## AIM OF THE EXERCISE
Keep only the lines of the listing that include the word "picture", and copy them.

## RECORDED INFORMATION
☆ ☆ ☆ ☆ ☆ ☆ ☆

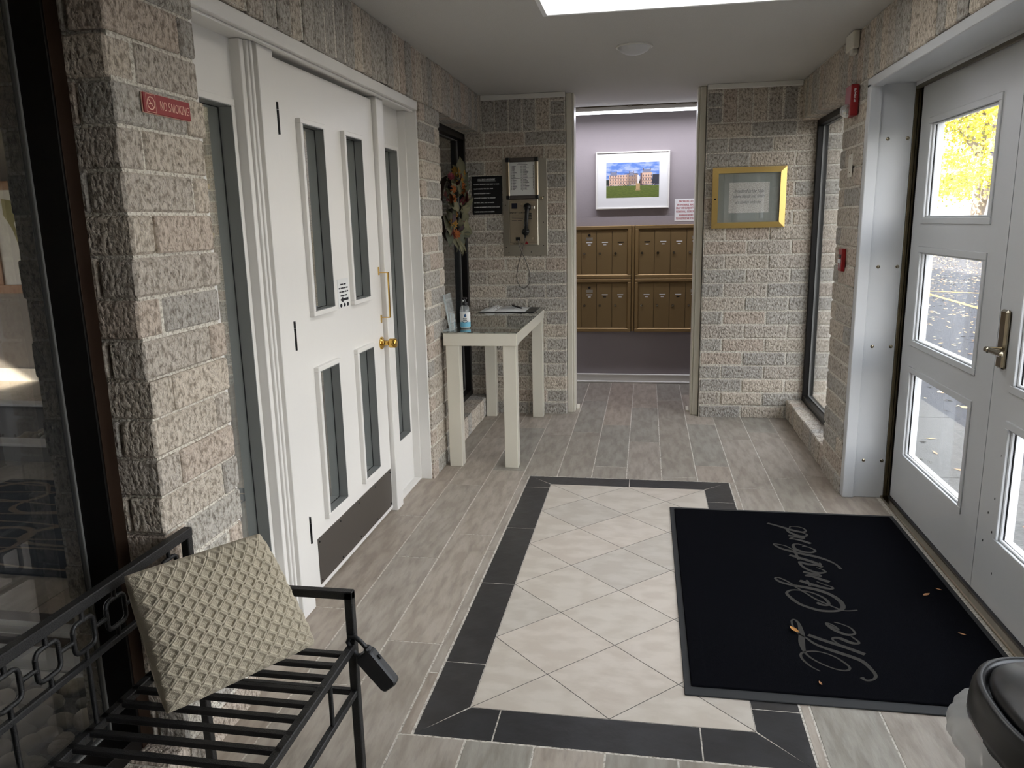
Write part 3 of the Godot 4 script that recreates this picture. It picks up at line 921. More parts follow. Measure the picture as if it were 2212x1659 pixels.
# ---------------------------------------------------------------- lobby behind the left wall
func lobby() -> void:
	var w := structure("wall_lobby_far", "grey painted and brick far wall of the lobby beyond the left windows", "wall")
	block("painted_wall", w, mat(Color(0.5, 0.48, 0.46), 0.7), [[-9, 0, -1.4, -4.15, 2.75, -0.9]])
	block("mortar_bed", w, M.mortar, [[-4.15, 0, -1.4, -0.32, 2.75, -0.895]])
	bond(w, Vector3(-4.0, 0, -0.889), Vector3.RIGHT, Vector3.BACK, 1.5, -0.0102, 24, 0.1, 0.25, 0.08)
	w = structure("wall_lobby_left", "grey lobby wall with a wide unseen window added at the far side for daylight", "wall")
	block("painted_wall", w, mat(Color(0.5, 0.48, 0.46), 0.7), [[-9.0, 0, -0.9, -8.8, 0.4, 8.0], [-9.0, 2.4, -0.9, -8.8, 2.75, 8.0], [-9.0, 0.4, -0.9, -8.8, 2.4, 0.0], [-9.0, 0.4, 6.0, -8.8, 2.4, 8.0]])
	block("pane", w, M.glass, [[-8.905, 0.4, 0.0, -8.9, 2.4, 6.0]])  # unseen window, added and widened to bring daylight into the lobby
	w = structure("wall_lobby_near", "plain lobby wall behind the viewer", "wall")
	block("near_wall", w, M.frame_white, [[-9, 0, 7.8, -0.32, 2.75, 8.0]])
	w = structure("wall_lobby_right", "brick wall between lobby and vestibule above and behind the door", "wall")
	block("inner_face", w, M.brick_plain, [[-0.34, 0, 5.37, -0.32, 2.75, 7.8], [-0.34, H + 0.02, -0.2, -0.32, 2.75, 5.4]])
	var f := structure("floor_lobby", "grey tiled lobby floor seen through the large left window", "floor")
	block("floor_bed", f, M.dark_grout, [[-9, -0.1, -0.9, -0.32, -0.003, 7.8]])
	for i in 13:
		for j in 13:
			var x := -8.0 + i * 0.62
			var z := -0.9 + j * 0.62
			if x < -5.6 or x > -0.7 or z > 5.2:
				continue
			block("floor_tile", f, M.planks[(i * 3 + j) % 5], [[x + 0.002, -0.01, z + 0.002, minf(x + 0.618, -0.325), 0.0, z + 0.618]])
	var b := structure("baseboard_lobby", "white baseboard on the lobby far wall", "baseboard")
	block("board", b, M.frame_white, [[-8.8, 0.0, -0.9, -4.15, 0.13, -0.88]])
	# rug
	var r := thing("rug", "black rug with tan looping swirls on the lobby floor", "rug", Vector3(-1.8, 0, 2.5))
	var im := Image.create(512, 384, false, Image.FORMAT_RGB8)
	im.fill(Color(0.07, 0.068, 0.075))
	var tan := Color(0.52, 0.45, 0.36)
	for k in 7:
		var cx := 60.0 + (k % 4) * 130.0
		var cy := 70.0 + (k / 4) * 170.0 + (k % 2) * 40.0
		for t in 900:
			var a := t / 900.0 * TAU
			var rr := 1.0 + 0.12 * sin(3.0 * a + k)
			var wd := int(5.0 + 5.0 * absf(sin(a * 0.5 + k)))
			im.fill_rect(Rect2i(int(cx + cos(a) * 74.0 * rr), int(cy + sin(a) * 52.0 * rr), wd, wd), tan)
	for k in 8:
		for t in 700:
			im.fill_rect(Rect2i(int(t * 0.73), int(20 + k * 48 + 9.0 * sin(t * 0.011 + k * 2.1)), 4, 5), tan)
	var rm := mat(Color.WHITE, 0.95, 0, 0.2)
	rm.albedo_texture = ImageTexture.create_from_image(im)
	block("rug_body", r, M.pile, [[-2.58, 0.0, 1.932, -0.95, 0.009, 3.1]], 0.002)
	var s := nst()
	print_quad(s, Vector3(-2.578, 0.0095, 3.098), Vector3(-0.952, 0.0095, 3.098), Vector3(-0.952, 0.0095, 1.934), Vector3(-2.578, 0.0095, 1.934), Vector3.UP)
	obj("swirl_print", s, rm, r)
	# far planter with pale ledges
	var p := thing("stone_planter", "low box planter with pale ledges and grey stones standing in the lobby", "planter", Vector3(-3.3, 0, 1.2))
	block("box_side", p, mat(Color(0.42, 0.41, 0.39), 0.7), [[-4.3, 0, 1.53, -2.2, 0.105, 1.58], [-2.25, 0, 0.5, -2.2, 0.105, 1.58], [-4.3, 0, 0.45, -2.2, 0.105, 0.5], [-4.3, 0, 0.5, -4.25, 0.105, 1.53]])
	var pale := mat(Color(0.82, 0.83, 0.84), 0.5)
	block("ledge", p, pale, [[-4.32, 0.105, 1.46, -2.18, 0.125, 1.6], [-4.32, 0.105, 0.43, -2.18, 0.125, 0.55], [-2.32, 0.105, 0.55, -2.18, 0.125, 1.46], [-4.32, 0.105, 0.55, -4.18, 0.125, 1.46]], 0.003)
	block("soil", p, mat(Color(0.3, 0.29, 0.28), 0.9), [[-4.25, 0, 0.5, -2.25, 0.08, 1.53]])
	var stone_mat := [mat(Color(0.62, 0.6, 0.56), 0.7), mat(Color(0.54, 0.53, 0.5), 0.7), mat(Color(0.68, 0.65, 0.6), 0.7), mat(Color(0.6, 0.57, 0.51), 0.7)]
	var stones := []
	for k in 4:
		var st := nst()
		lathe(st, [Vector2(0, -0.45), Vector2(0.35, -0.4), Vector2(0.72, -0.2), Vector2(0.8, 0.02), Vector2(0.7, 0.22), Vector2(0.36, 0.4), Vector2(0, 0.45)], Transform3D(Basis.from_euler(Vector3(0.1 * k, k, 0.08 * k)), Vector3.ZERO), 12, 1.0, 0.75 + 0.08 * k)
		st.generate_normals()
		stones.append(st.commit())
	for k in 60:
		stone(p, stones, stone_mat, Vector3(-3.0 + rng.randf() * 0.66, 0.095 + rng.randf() * 0.02, 0.62 + rng.randf() * 0.8), 0.055)
	# near planter bed at the foot of the large window
	var q := thing("stone_bed", "bed of smooth round river stones behind the large left window", "planter", Vector3(-1.2, 0, 4.6))
	block("kerb", q, pale, [[-2.6, 0, 3.47, -0.34, 0.012, 3.56], [-2.6, 0, 3.64, -0.34, 0.02, 3.77], [-2.6, 0, 3.79, -0.34, 0.03, 3.85]], 0.004)
	block("kerb_riser", q, mat(Color(0.25, 0.19, 0.15), 0.8), [[-2.6, 0, 3.56, -0.34, 0.008, 3.64], [-2.6, 0, 3.4, -0.34, 0.006, 3.47]])
	block("soil", q, mat(Color(0.34, 0.32, 0.29), 0.9), [[-2.6, 0, 3.85, -0.34, 0.012, 6.0]])
	var count := 0
	var zz := 3.89
	while zz < 4.9 and count < 260:
		var xx := -1.35 + (0.04 if count % 2 else 0.0)
		while xx < -0.36:
			stone(q, stones, stone_mat, Vector3(xx + rng.randf_range(-0.02, 0.02), 0.03 + rng.randf() * 0.018, zz + rng.randf_range(-0.02, 0.02)), rng.randf_range(0.042, 0.062))
			count += 1
			xx += 0.085
		zz += 0.068
	# art on the lobby wall
	var a := thing("wall_art", "tan wood framed botanical print hanging on the lobby wall", "picture", Vector3(-4.74, 0.888, -0.9))
	block("frame", a, mat(Color(0.62, 0.45, 0.3), 0.5), ring_boxes_z(-0.9, -0.87, [-5.036, -4.45], [0.973, 1.88], 0.085), 0.004)
	block("mat_board", a, M.paper, [[-5.05, 0.96, -0.899, -4.44, 1.89, -0.885]])
	s = nst()
	ext(s, PackedVector2Array([Vector2(-4.84, 1.6), Vector2(-4.74, 1.58), Vector2(-4.7, 1.42), Vector2(-4.74, 1.36), Vector2(-4.7, 1.22), Vector2(-4.72, 1.16), Vector2(-4.76, 1.3), Vector2(-4.8, 1.38), Vector2(-4.84, 1.44)]), 0.001, Transform3D(Basis(), Vector3(-0.1, 0.2, -0.885)))
	obj("leaf_print", s, mat(Color(0.6, 0.58, 0.4), 0.8), a)
	var fl := thing("silk_flower", "small red silk flower above the framed botanical print in the lobby", "flower", Vector3(-4.97, 1.97, -0.84))
	s = nst()
	for k in 7:
		var ang := TAU * k / 7.0
		var c := Vector3(-4.97, 2.03, -0.84)
		var d := Vector3(cos(ang), sin(ang), 0.3)
		quad(s, c, c + d * 0.07 + Vector3(-d.y, d.x, 0) * 0.03, c + d * 0.13, c + d * 0.07 - Vector3(-d.y, d.x, 0) * 0.03, Vector3.BACK)
	obj("petals", s, mat(Color(0.55, 0.05, 0.04), 0.7), fl)
	s = nst()
	tube(s, [Vector3(-4.97, 1.966, -0.87), Vector3(-4.98, 2.0, -0.86), Vector3(-4.97, 2.03, -0.845)], 0.005)
	obj("stem", s, mat(Color(0.2, 0.25, 0.1), 0.7), fl)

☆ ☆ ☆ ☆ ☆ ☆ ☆

## WRITTEN ANSWER
Write part 3 of the Godot 4 script that recreates this picture. It picks up at line 921. More parts follow. Measure the picture as if it were 2212x1659 pixels.
	var a := thing("wall_art", "tan wood framed botanical print hanging on the lobby wall", "picture", Vector3(-4.74, 0.888, -0.9))